**Request:**
Reproduce the listing exactly, with no pictures in your copy.

**Information provided:**
-------
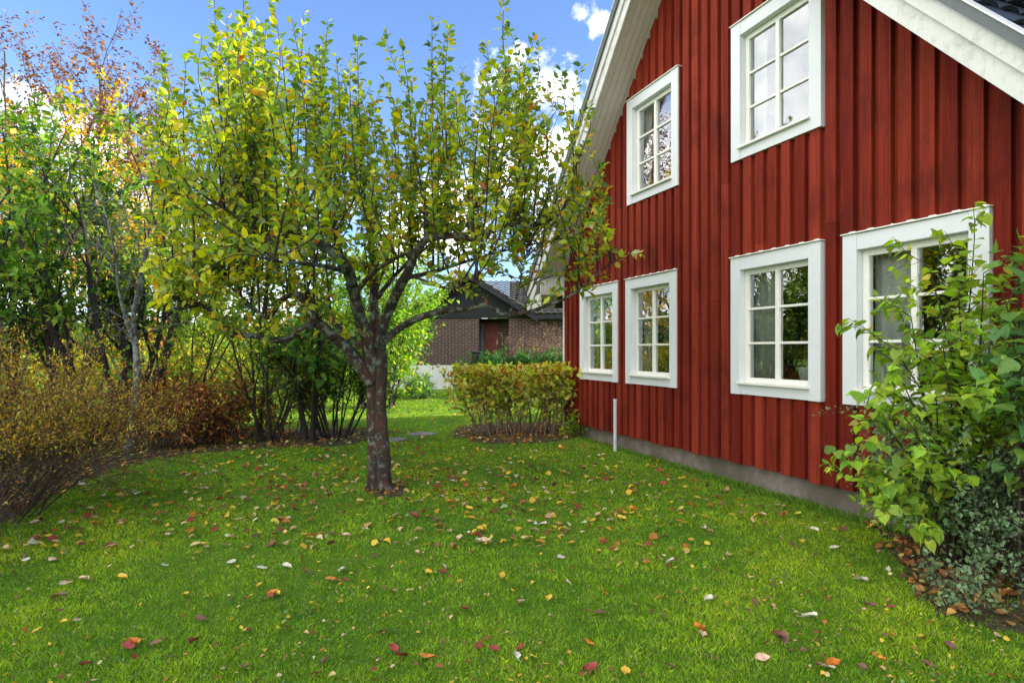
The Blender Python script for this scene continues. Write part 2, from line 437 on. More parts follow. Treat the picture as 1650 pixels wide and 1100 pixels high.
# windows: casing with sash, panes, sill and drip cap as its own pieces
def make_window():
    k = MB(); W2 = WW / 2
    k.box(-W2, -W2 + CW, -.070, .0, 0, WH - .0); k.box(W2 - CW, W2, -.070, .0, 0, WH)
    k.box(-W2 + CW + .002, W2 - CW - .002, -.066, .0, WH - CW, WH - .003)
    k.box(-W2 + CW + .002, W2 - CW - .002, -.064, .0, .003, .125)
    # reveal linings
    k.box(-W2 + CW - .014, -W2 + CW - .001, 0, .13, .1, WH - CW + .012); k.box(W2 - CW + .001, W2 - CW + .014, 0, .13, .1, WH - CW + .012)
    k.box(-W2 + CW - .012, W2 - CW + .012, 0, .13, WH - CW - .001, WH - CW + .011); k.box(-W2 + CW - .012, W2 - CW + .012, .001, .13, .112, .128)
    win = k.build('window', m_white, house, bevel=.003)
    a, b, z0, z1 = -W2 + CW + .001, W2 - CW - .001, .129, WH - CW - .002
    s = MB(); y0, y1 = .012, .07
    s.box(a, a + .058, y0, y1, z0, z1); s.box(b - .058, b, y0, y1, z0, z1)
    s.box(a + .058, b - .058, y0, y1, z1 - .058, z1); s.box(a + .058, b - .058, y0, y1, z0, z0 + .066)
    s.box(-.026, .026, y0 - .006, y1, z0 + .066, z1 - .058)
    gz0, gz1 = z0 + .066, z1 - .058
    for j in (1, 2):
        z = gz0 + (gz1 - gz0) * j / 3
        s.box(a + .058, -.026, y0 + .004, y1, z - .013, z + .013); s.box(.026, b - .058, y0 + .004, y1, z - .013, z + .013)
    s.build('sash', m_sash, win, bevel=.004)
    for (xa, xb) in ((a + .058, -.026), (.026, b - .058)):
        g = MB(); g.add([(xa, .038, gz0), (xb, .038, gz0), (xb, .038, gz1), (xa, .038, gz1)], [(0, 1, 2, 3)])
        g.build('pane', m_glass, win)
    s = MB(); s.prism([(-W2 + CW - .02, .118), (W2 - CW + .02, .118), (W2 - CW + .02, .146), (-W2 + CW - .02, .146)], -.105, .011)
    s.build('sill', m_sash, win, bevel=.004)
    s = MB(); s.box(-W2 - .012, W2 + .012, -.088, .0, WH + .002, WH + .014)
    for q in range(7):
        xx = -W2 + .05 + q * PITCH
        if xx + .06 < W2: s.box(xx, xx + .065, -.05, -.004, WH + .0145, WH + .03)
    s.build('drip_cap', m_sash, win, bevel=.003)
    return win
win0 = make_window()
for i, (cx, z) in enumerate(wins):
    o = win0
    if i:
        o = win0.copy(); C.objects.link(o); o.parent = house
        for ch in list(win0.children):
            d = ch.copy(); C.objects.link(d); d.parent = o
    o.location = (cx, 0, z)
wname = ['far ground floor window by the corner of the red house', 'second ground floor window from the corner of the red house',
         'ground floor window with the white plant pot in the red house', 'large ground floor window behind the green lilac bush',
         'far upper window', 'near upper window']
for i, (cx, z) in enumerate(wins):
    for side in (-1, 1):
        lo_ = i < 4
        wd = ((.46 if i == 3 else .34) if side < 0 else .16) if lo_ else (.20 if side < 0 else .07)
        cu = MB(); xs = np.linspace(0, wd, 36); ys = .02 * np.sin(xs * 95 + i) + .012 * np.sin(xs * 41 + 2 * i)
        xb = cx - .49 if side < 0 else cx + .49 - wd
        zt, zb = z + WH - .12, z + .13
        v = [(0, 0, 0)] * 0
        P = np.concatenate([np.stack([xs + xb, ys + .16, xs * 0 + zb], 1), np.stack([xs + xb, ys * .7 + .16, xs * 0 + zt], 1)])
        P -= np.array([xb, .16, zb])
        n = len(xs); ii = np.arange(n - 1)
        cu.arr(P, np.stack([ii, ii + 1, n + ii + 1, n + ii], 1))
        o = cu.build('curtain', m_curtain, smooth=True)
        sm = o.modifiers.new('s', 'SOLIDIFY'); sm.thickness = .004
        o.location = [float(q) for q in hw(xb, .16, zb)]; o.rotation_euler = (0, 0, HR)
        tag(o, ('wide' if side < 0 else 'narrow') + ' pale curtain at the ' + ('left' if side < 0 else 'right') + ' inside the ' + wname[i].replace(' of the red house', '').replace(' in the red house', '').replace('large ', '').replace('green ', ''), 'curtain', 'curtains inside the windows')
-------
**Exercise solution:**
The Blender Python script for this scene continues. Write part 2, from line 437 on. More parts follow. Treat the picture as 1650 pixels wide and 1100 pixels high.
# windows: casing with sash, panes, sill and drip cap as its own pieces
def make_window():
    k = MB(); W2 = WW / 2
    k.box(-W2, -W2 + CW, -.070, .0, 0, WH - .0); k.box(W2 - CW, W2, -.070, .0, 0, WH)
    k.box(-W2 + CW + .002, W2 - CW - .002, -.066, .0, WH - CW, WH - .003)
    k.box(-W2 + CW + .002, W2 - CW - .002, -.064, .0, .003, .125)
    # reveal linings
    k.box(-W2 + CW - .014, -W2 + CW - .001, 0, .13, .1, WH - CW + .012); k.box(W2 - CW + .001, W2 - CW + .014, 0, .13, .1, WH - CW + .012)
    k.box(-W2 + CW - .012, W2 - CW + .012, 0, .13, WH - CW - .001, WH - CW + .011); k.box(-W2 + CW - .012, W2 - CW + .012, .001, .13, .112, .128)
    win = k.build('window', m_white, house, bevel=.003)
    a, b, z0, z1 = -W2 + CW + .001, W2 - CW - .001, .129, WH - CW - .002
    s = MB(); y0, y1 = .012, .07
    s.box(a, a + .058, y0, y1, z0, z1); s.box(b - .058, b, y0, y1, z0, z1)
    s.box(a + .058, b - .058, y0, y1, z1 - .058, z1); s.box(a + .058, b - .058, y0, y1, z0, z0 + .066)
    s.box(-.026, .026, y0 - .006, y1, z0 + .066, z1 - .058)
    gz0, gz1 = z0 + .066, z1 - .058
    for j in (1, 2):
        z = gz0 + (gz1 - gz0) * j / 3
        s.box(a + .058, -.026, y0 + .004, y1, z - .013, z + .013); s.box(.026, b - .058, y0 + .004, y1, z - .013, z + .013)
    s.build('sash', m_sash, win, bevel=.004)
    for (xa, xb) in ((a + .058, -.026), (.026, b - .058)):
        g = MB(); g.add([(xa, .038, gz0), (xb, .038, gz0), (xb, .038, gz1), (xa, .038, gz1)], [(0, 1, 2, 3)])
        g.build('pane', m_glass, win)
    s = MB(); s.prism([(-W2 + CW - .02, .118), (W2 - CW + .02, .118), (W2 - CW + .02, .146), (-W2 + CW - .02, .146)], -.105, .011)
    s.build('sill', m_sash, win, bevel=.004)
    s = MB(); s.box(-W2 - .012, W2 + .012, -.088, .0, WH + .002, WH + .014)
    for q in range(7):
        xx = -W2 + .05 + q * PITCH
        if xx + .06 < W2: s.box(xx, xx + .065, -.05, -.004, WH + .0145, WH + .03)
    s.build('drip_cap', m_sash, win, bevel=.003)
    return win
win0 = make_window()
for i, (cx, z) in enumerate(wins):
    o = win0
    if i:
        o = win0.copy(); C.objects.link(o); o.parent = house
        for ch in list(win0.children):
            d = ch.copy(); C.objects.link(d); d.parent = o
    o.location = (cx, 0, z)
wname = ['far ground floor window by the corner of the red house', 'second ground floor window from the corner of the red house',
         'ground floor window with the white plant pot in the red house', 'large ground floor window behind the green lilac bush',
         'far upper window', 'near upper window']
for i, (cx, z) in enumerate(wins):
    for side in (-1, 1):
        lo_ = i < 4
        wd = ((.46 if i == 3 else .34) if side < 0 else .16) if lo_ else (.20 if side < 0 else .07)
        cu = MB(); xs = np.linspace(0, wd, 36); ys = .02 * np.sin(xs * 95 + i) + .012 * np.sin(xs * 41 + 2 * i)
        xb = cx - .49 if side < 0 else cx + .49 - wd
        zt, zb = z + WH - .12, z + .13
        v = [(0, 0, 0)] * 0
        P = np.concatenate([np.stack([xs + xb, ys + .16, xs * 0 + zb], 1), np.stack([xs + xb, ys * .7 + .16, xs * 0 + zt], 1)])
        P -= np.array([xb, .16, zb])
        n = len(xs); ii = np.arange(n - 1)
        cu.arr(P, np.stack([ii, ii + 1, n + ii + 1, n + ii], 1))
        o = cu.build('curtain', m_curtain, smooth=True)
        sm = o.modifiers.new('s', 'SOLIDIFY'); sm.thickness = .004
        o.location = [float(q) for q in hw(xb, .16, zb)]; o.rotation_euler = (0, 0, HR)
        tag(o, ('wide' if side < 0 else 'narrow') + ' pale curtain at the ' + ('left' if side < 0 else 'right') + ' inside the ' + wname[i].replace(' of the red house', '').replace(' in the red house', '').replace('large ', '').replace('green ', ''), 'curtain', 'curtains inside the windows')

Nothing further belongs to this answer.